Leveraging Real-Time EMT Simulation Technology for Accelerating Large-Scale IBR Integration by Dr. Aditya Ashok

#grid #energy #power #system

Abstract: With the ever-increasing interconnection queues across all the major system operators in North America, the need for performing accurate IBR integration studies at-scale is compelling. Further, it is also evident that such studies need to be performed on high-fidelity EMT models with detailed OEM/black-box controllers integrated to obtain accurate behaviors of IBR plants during disturbances. This presentation will provide holistic overview of the entire workflow for IBR integration studies covering OPAL-RT’s unified model database that allows conversion of models from various phasor-domain tools into the EMT-domain, approaches to integrate detailed OEM/black-box controller codes into the EMT simulation, model quality tests to benchmark IBR plant models, as well as a useful scripting/automation framework to perform a range of standard tests for system impact studies including the post-processing of results. Finally, the presentation will show an example video of this workflow that includes model conversion, model quality validation leveraging an automation framework, and a demo of fault simulations on a large-scale EMT benchmark system.
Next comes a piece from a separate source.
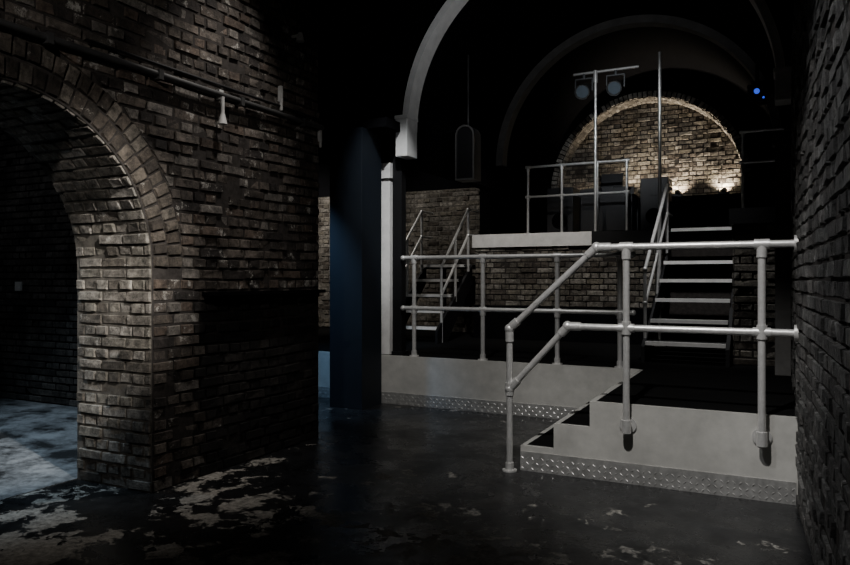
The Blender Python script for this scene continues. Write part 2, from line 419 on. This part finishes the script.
# open-riser metal staircase
def staircase(x0,x1,y0,run,z0,rise,n,rail_l=True,rail_r=False,hh=.95):
    mb=MB()
    for i in range(n):
        z=z0+rise*(i+1); y=y0+run*i
        mb.box((x0,y,z-.03),(x1,y+.27,z-.002),M_blackgl)
        mb.box((x0,y-.012,z-.035),(x1,y+.045,z+.002),M_white)
    for x in (x0-.035,x1):
        ya,za=y0-.05,z0; yb,zb=y0+run*n,z0+rise*n
        mb.mesh([(x,ya,za),(x+.035,ya,za),(x+.035,ya+.3,za),(x,ya+.3,za),(x,yb,zb),(x+.035,yb,zb),(x+.035,yb,zb-.26),(x,yb,zb-.26),
                 (x,ya,za+.16),(x+.035,ya,za+.16)],
           [(0,1,2,3),(8,9,5,4),(3,2,6,7),(4,5,6,7),(0,8,9,1),(0,3,7,4,8),(1,2,6,5,9)],M_blackgl)
    for ok,x in ((rail_l,x0-.02),(rail_r,x1+.02)):
        if not ok: continue
        ya,za=y0+.1,z0+rise*1; yb,zb=y0+run*(n-1)+.1,z0+rise*n
        for h in (hh,hh*.53):
            mb.tube((x,ya,za+h),(x,yb,zb+h),TR*.8,M_galv)
            mb.ball((x,ya,za+h),.024,M_galv);mb.ball((x,yb,zb+h),.024,M_galv)
            mb.tube((x,yb,zb+h),(x,yb+.35,zb+h),TR*.8,M_galv); mb.ball((x,yb+.35,zb+h),.020,M_galv)
        mb.tube((x,ya,z0),(x,ya,za+hh),TR*.8,M_galv); mb.tube((x,yb,zb-.1),(x,yb,zb+hh),TR*.8,M_galv)
        ym,zm=(ya+yb)/2,(za+zb)/2; mb.tube((x,ym,zm-.1),(x,ym,zm+hh),TR*.8,M_galv)
    return mb
mb=staircase(-1.20,-.46,7.27,.31,PZ,.207,6,True,False,.72)
mb.box((-1.24,7.27+1.86,SZ-.032),(-.46,SY+.0,SZ-.002),M_blackgl); mb.box((-1.20,7.118+2.0,SZ-.035),(-.46,7.118+2.055,SZ+.002),M_white)
mb.build('metal_staircase')
mb=staircase(-4.66,-3.96,8.2,.22,PZ,.207,5,True,True,.78)
mb.box((-4.69,9.3,1.50),(-3.93,9.88,1.555),M_blackgl)
mb.box((-4.66,9.288,1.52),(-3.96,9.333,1.557),M_white)
mb.tube((-4.6,9.8,PZ),(-4.6,9.8,1.5),.03,M_blackgl); mb.tube((-4.0,9.8,PZ),(-4.0,9.8,1.5),.03,M_blackgl)
mb.build('metal_staircase.001')

railing('stage_railing',(-3.33,-1.88),(-3.33,-2.82,-2.31,-1.90),SZ-.01,(3.0,2.56),10.0,.018)
railing('stage_railing.001',(-.42,.06),(-.40,),2.03,(3.12,2.75),9.3,.018)

# lighting poles
def pole(x,y,zb,zt):
    mb=MB(); mb.tube((x,y,zb),(x,y,zt),.019,M_galv); mb.tube((x,y,zb),(x,y,zb+.012),.07,M_galv,20); mb.ball((x,y,zt),.021,M_galv)
    return mb
mb=pole(-1.33,9.10,PZ,4.15); mb.build('scaffold_pole')
root=bpy.data.objects.new('stage_light_stand',None); S.collection.objects.link(root)
mb=pole(-2.31,9.90,SZ-.01,4.15); mb.tube((-2.62,9.90,4.25),(-1.72,9.90,4.25),.018,M_galv)
mb.tube((-2.31,9.90,4.1),(-2.31,9.90,4.27),.03,M_galv); mb.build('stand_pole',root)
def par(name,x,y,z,parent):
    mb=MB()
    mb.box((x-.12,y-.03,z+.14),(x+.12,y+.03,z+.155),M_fix)
    mb.tube((x,y,z+.15),(x,y,z+.22),.02,M_fix)
    for s in(-1,1): mb.box((x+s*.12-.006,y-.025,z-.03),(x+s*.12+.006,y+.025,z+.15),M_fix)
    a=Vector((x,y+.12,z+.05));b=Vector((x,y-.10,z-.05))
    mb.tube(a,b,.07,M_pipe,20,.10); mb.tube(b,b+(b-a)*.02,.085,M_glass,20)
    mb.tube(b,b+(b-a)*.10,.102,M_fix,20,.107,False)
    return mb.build(name,parent)
for i,x in enumerate((-2.47,-2.03)): par('lamp_head_%d'%(i+1),x,9.90,4.02,root)
root2=bpy.data.objects.new('blue_stage_light',None); S.collection.objects.link(root2)
mb=MB(); mb.box((-.34,9.0,3.40),(-.14,9.2,3.60),M_blackgl); mb.tube((-.24,9.1,3.60),(-.24,9.1,3.85),.02,M_blackgl)
mb.tube((-.24,9.0,3.52),(-.24,8.985,3.52),.03,M_bluled,16); mb.ball((-.17,8.99,3.44),.012,M_bluled); mb.box((-.30,9.05,3.62),(-.06,9.15,3.65),M_blackgl)
mb.build('housing',root2)

# equipment on stage
def speaker(name,x0,x1,y,z0,z1):
    mb=MB(); mb.box((x0,y,z0),(x1,y+.4,z1),M_equip); xc=(x0+x1)/2; w=(x1-x0)
    mb.tube((xc,y,z0+(z1-z0)*.34),(xc,y-.012,z0+(z1-z0)*.34),w*.38,M_equip,24); mb.tube((xc,y-.012,z0+(z1-z0)*.34),(xc,y-.016,z0+(z1-z0)*.34),w*.30,M_black,24,w*.12)
    mb.tube((xc,y,z0+(z1-z0)*.78),(xc,y-.012,z0+(z1-z0)*.78),w*.18,M_equip,20)
    mb.build(name,bevel=.008)
speaker('pa_speaker',-3.15,-2.75,10.35,SZ-.01,2.72); speaker('pa_speaker.001',-1.78,-1.40,10.35,SZ-.01,2.78)
mb=MB(); mb.box((-2.66,10.3,2.56),(-1.86,10.85,2.61),M_equip)
for x in(-2.62,-1.9):
    for y in(10.34,10.81): mb.tube((x,y,SZ-.01),(x,y,2.56),.02,M_equip)
mb.box((-2.6,10.29,2.05),(-1.92,10.31,2.56),M_equip)
for x in(-2.50,-2.02): mb.box((x-.15,10.36,2.61),(x+.15,10.7,2.675),M_equip); mb.tube((x,10.53,2.675),(x,10.53,2.69),.13,M_pipe,24)
mb.box((-2.34,10.42,2.61),(-2.18,10.7,2.70),M_equip)
mb.mesh([(-2.42,10.70,2.70),(-2.10,10.70,2.70),(-2.10,10.78,2.94),(-2.42,10.78,2.94),(-2.42,10.72,2.70),(-2.10,10.72,2.70),(-2.10,10.80,2.94),(-2.42,10.80,2.94)],[(0,1,2,3),(7,6,5,4),(0,3,7,4),(1,5,6,2),(2,6,7,3),(0,4,5,1)],M_equip)
mb.build('dj_table')

# hanging column loudspeaker on the left of the bay
mb=MB(); hx,hy,hr=-3.27,7.6,.12; z0,z1=2.50,3.02
prof=[(hx-hr,z0),(hx+hr,z0)]+[(hx+hr*math.cos(math.pi*i/16),z1+hr*math.sin(math.pi*i/16)) for i in range(17)]
n=len(prof)
F=[(x,hy-.09,z) for x,z in prof]; B=[(x,hy+.12,z) for x,z in prof]
mb.mesh(F+B,[(i,(i+1)%n,n+(i+1)%n,n+i) for i in range(n)],M_blackgl); mb.poly(B,M_blackgl)
I=[(hx+(x-hx)*.84,hy-.09,z0+.02+(z-z0)*.94) for x,z in prof]
mb.mesh(F+I,[(i,(i+1)%n,n+(i+1)%n,n+i) for i in range(n)],M_grey)
I2=[(x,hy-.07,z) for x,y_,z in I]; mb.mesh(I+I2,[(i,(i+1)%n,n+(i+1)%n,n+i) for i in range(n)],M_pipe); mb.poly(I2,M_equip)
mb.tube((hx+.0,hy+.02,z1+hr-.01),(hx,hy+.02,3.98),.012,M_pipe)
mb.tube((hx,hy+.02,3.1),(hx-.28,hy+.02,3.1),.014,M_blackgl)
mb.build('hanging_loudspeaker')

# uplights in the niche
for i,x in enumerate((-1.5,-.80,-3.1)):
    mb=MB(); mb.box((x-.08,12.14,2.70),(x+.08,12.24,2.73),M_blackgl); mb.tube((x,12.19,2.73),(x,12.24,2.77),.045,M_blackgl,16,.05)
    mb.tube((x,12.238,2.768),(x,12.242,2.772),.04,M_warm,16)
    mb.build('floor_uplight' if i==0 else 'floor_uplight.%03d'%i)

# ---------------------------------------------------------------- columns and posts
mb=MB(); mb.box((-4.25,6.20,.0),(-3.85,6.60,2.92),M_blue); mb.build('square_column',bevel=.003)
mb=MB(); mb.box((-3.94,6.72,PZ),(-3.82,6.84,2.62),M_white); mb.box((-3.97,6.69,2.45),(-3.80,6.86,2.62),M_white); mb.build('painted_post',bevel=.006)
mb=MB(); mb.box((-3.79,6.74,PZ),(-3.68,6.84,2.9),M_blackgl); mb.box((-3.795,6.72,PZ),(-3.66,6.86,PZ+.04),M_blackgl); mb.build('steel_post')
mb=MB(); mb.box((-3.68,6.60,2.66),(-3.54,6.84,3.10),M_white);mb.box((-3.69,6.59,3.06),(-3.53,6.85,3.10),M_white); mb.build('trim_springer_block',bevel=.008)
mb=MB(); mb.box((-.04,6.78,PZ),(.085,6.90,2.60),M_grey); mb.box((-.06,6.76,2.5),(.085,6.92,2.62),M_grey); mb.build('painted_post.001',bevel=.006)
mb=MB(); mb.box((-.04,6.60,2.85),(.085,6.84,3.12),M_white);mb.box((-.05,6.59,3.08),(.085,6.85,3.12),M_white); mb.build('trim_springer_block.001',bevel=.008)

# ---------------------------------------------------------------- left wall fittings
mb=MB()
mb.tube((XL+.05,-.2,2.63),(XL+.05,4.97,2.635),.020,M_pipe)
mb.tube((XL+.035,2.7,2.70),(XL+.035,4.97,2.705),.010,M_blackgl)
y=.2
while y<4.9:
    mb.box((XL+.018,y-.018,2.60),(XL+.075,y+.018,2.66),M_pipe); y+=.75
mb.build('conduit_pipe')
mb=MB()
mb.box((XL+.02,3.735,2.60),(XL+.05,3.775,2.67),M_plas); mb.tube((XL+.06,3.755,2.62),(XL+.06,3.755,2.50),.013,M_plas)
mb.tube((XL+.06,3.755,2.50),(XL+.06,3.755,2.43),.016,M_plas,16,.032)
mb.build('wall_bell')
mb=MB(); mb.box((XL+.02,4.41,2.74),(XL+.05,4.435,2.86),M_plas); mb.tube((XL+.04,4.425,2.76),(XL+.04,4.425,2.67),.013,M_plas); mb.build('junction_box')
mb=MB(); mb.box((XL+.02,4.94,2.52),(XL+.05,4.965,2.66),M_plas); mb.tube((XL+.04,4.955,2.54),(XL+.04,4.955,2.47),.012,M_plas); mb.build('junction_box.001')
mb=MB(); mb.tube((XL+.02,4.59,3.3),(XL+.10,4.59,3.3),.012,M_plas); mb.tube((XL+.10,4.59,3.32),(XL+.10,4.59,3.25),.018,M_plas,16,.035); mb.build('wall_lamp')
mb=MB(); mb.box((XL+.018,3.60,1.235),(XL+.09,4.96,1.262),M_black); mb.box((XL+.018,3.62,1.20),(XL+.04,4.94,1.235),M_black); mb.build('trim_wall_ledge')
mb=MB(); mb.box((-7.6,4.95,1.22),(-7.5,4.97,1.32),M_plas); mb.box((-7.57,4.943,1.25),(-7.53,4.951,1.29),M_plas); mb.build('light_switch')

# ---------------------------------------------------------------- lights
def spot(name,loc,target,power,ang,blend=.5,r=.05,col=(1,1,1)):
    l=bpy.data.lights.new(name,'SPOT'); l.energy=power; l.spot_size=math.radians(ang); l.spot_blend=blend; l.shadow_soft_size=r; l.color=col
    o=bpy.data.objects.new(name,l); o.location=loc
    o.rotation_euler=(Vector(target)-Vector(loc)).to_track_quat('-Z','Y').to_euler(); S.collection.objects.link(o)
spot('ceiling_spotlight_arch',(-.6,1.9,3.6),(-4.0,2.95,1.3),1500,24,1,.04,(1,.96,.90))
spot('ceiling_spotlight_wall',(-2.75,3.9,4.3),(-3.53,3.75,2.0),220,52,1,.06,(1,.94,.88))
spot('ceiling_spotlight_wash',(-1.2,-.2,3.6),(-3.35,2.9,2.1),190,46,1,.08,(1,.95,.90))
spot('ceiling_spotlight_platform',(-.9,2.0,4.3),(-.8,4.8,.75),640,44,.9,.05,(1,.985,.96))
spot('ceiling_spotlight_rear_fascia',(-2.2,4.2,4.5),(-3.0,6.7,1.1),350,46,.9,.05,(1,.985,.96))
spot('post_fill_spot',(-2.7,4.9,4.3),(-3.80,6.7,2.1),350,26,.9,.05,(.95,.98,1))  # added fill without a fixture, brightens the white post
spot('right_wall_fill_spot',(-1.5,2.6,3.6),(.15,3.3,1.4),180,62,1,.05,(.97,.98,1))  # added fill without a fixture, lifts the right wall bricks
spot('arch_rib_fill_spot',(-1.6,5.0,3.3),(-2.4,6.65,4.3),55,110,1,.06,(.95,.97,1))  # added fill, picks out the front arch rib; no lamp body
spot('side_room_spot',(-5.4,2.4,3.9),(-5.7,3.3,0),420,72,.8,.06,(.62,.82,1))
spot('side_room_wall_fill_spot',(-6.5,2.6,3.6),(-7.4,5.0,1.9),30,60,.9,.06,(.9,.94,1))  # weak added fill so the side room bricks show
spot('bay_spot',(-2.6,7.2,4.3),(-2.9,9.2,1.5),280,54,.9,.05,(1,.96,.9))
spot('stair_spot',(-1.0,6.9,4.4),(-.75,8.3,1.3),380,50,.9,.05)
spot('rig_fill_spot',(-1.6,6.4,4.1),(-2.1,10.0,3.4),260,36,.9,.05,(.92,.96,1))  # added fill to brighten poles and light stand, not a rig lamp
spot('loudspeaker_fill_spot',(-2.3,6.4,3.9),(-3.27,7.5,2.85),18,40,.9,.05,(.92,.96,1))  # added fill so the dark loudspeaker reads; no lamp body
spot('alcove_spot',(-5.2,8.4,3.8),(-4.6,9.9,1.7),90,80,1,.06,(1,.95,.88))
spot('alcove_fill_spot_far',(-7.2,8.2,3.8),(-7.0,9.9,1.6),300,80,.9,.06,(1,.94,.86))  # added fill for the far alcove wall beyond the other spot's reach
spot('passage_blue_fill_spot',(-4.7,5.5,2.7),(-4.45,6.65,.25),170,66,.9,.06,(.35,.62,1))  # added blue fill to tint the platform base; no lamp body
for i,(x,y,p) in enumerate(((-1.5,12.40,115),(-.80,12.40,115),(-3.1,12.25,85),(-2.2,12.2,60))):  # the last lamp has no fixture; added to light the niche ring
    spot('niche_uplight_or_fill_%d'%i,(x,y,2.73),(x-.03,y+.08,4.0),p,120,.8,.02,(1,.86,.67))
w=bpy.data.worlds.new('world'); S.world=w; w.use_nodes=True
w.node_tree.nodes['Background'].inputs[0].default_value=(.35,.58,.85,1); w.node_tree.nodes['Background'].inputs[1].default_value=.004

# ---------------------------------------------------------------- camera
c=bpy.data.cameras.new('camera'); co=bpy.data.objects.new('camera',c); S.collection.objects.link(co)
co.location=(0,0,1.35); co.rotation_euler=(math.radians(90),0,math.radians(26.73))
c.sensor_width=36; c.lens=29.86; c.shift_y=-.0041; c.clip_start=.02
S.camera=co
Bio: Dr. Aditya Ashok is the Director of Energy Systems at OPAL-RT Corporation and is responsible for managing their R&D projects in the US as well as for collaborating with various energy sector stakeholders including national labs, universities, vendors, and utilities to pursue new research funding opportunities as well as consulting projects. Prior to joining OPAL-RT Corporation, he was a Senior Research Engineer and a Team leader in the Electricity Infrastructure and Buildings division at the Pacific Northwest National Laboratory (PNNL) in Richland, WA (Feb. 2016 – Feb. 2023). Aditya received his doctoral degree in Electrical Engineering from Iowa State University in May 2017. His research interests include leveraging high-fidelity, real-time simulation with hardware in the loop to develop, refine, and validate resilient controls and protection algorithms for power electronics-based distributed energy resources in the grid, development of cyber-physical testbeds for smart grid studies, smart grid cybersecurity, and cyber-physical situational awareness to name a few. He is a senior member of IEEE, an active member of IEEE Power System Communications and Cybersecurity Committee (PSCCC) and a reviewer for several top-tier IEEE journals such as the IEEE Transactions on Smart Grid.